Largely tunable band structures of few-layer InSe by uniaxial strain

TL;DR

This study demonstrates that uniaxial tensile strain can effectively tune the band structures of few-layer InSe, significantly shifting its optical properties and revealing potential for flexible optoelectronic applications.

Contribution

First experimental demonstration of uniaxial strain tuning of band structures in few-layer InSe, supported by density functional calculations showing layer-dependent effects.

Findings

Optical gap shifts by 90-100 meV per 1% strain in 4-8 layer InSe

Strain effect decreases with increasing layer number

InSe's tunable properties make it suitable for flexible optoelectronic devices

Abstract

Due to the strong quantum confinement effect, few-layer {\gamma}-InSe exhibits a layer-dependent bandgap, spanning the visible and near infrared regions, and thus recently draws tremendous attention. As a two-dimensional material, the mechanical flexibility provides an additional tuning knob for the electronic structure. Here, for the first time, we engineer the band structures of few-layer and bulk-like InSe by uniaxial tensile strain, and observe salient shift of photoluminescence (PL) peaks. The shift rate of the optical gap is approximately 90-100 meV per 1% strain for 4- to 8-layer samples, which is much larger than that for the widely studied MoS2 monolayer.

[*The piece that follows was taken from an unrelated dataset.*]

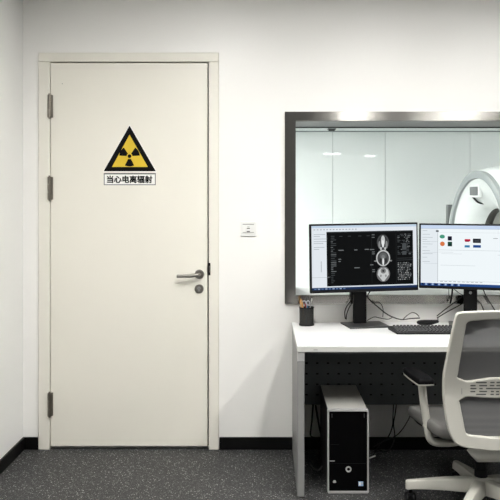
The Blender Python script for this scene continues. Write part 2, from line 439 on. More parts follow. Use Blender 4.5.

Density functional calculations well reproduce the observed layer-dependent bandgaps and the strain effect, and reveal that the shift rate decreases with increasing layer number for few-layer InSe. Our study demonstrates that InSe is a very versatile 2D electronic and optoelectronic material, which is suitable for tunable light emitters, photo-detectors and other optoelectronic devices.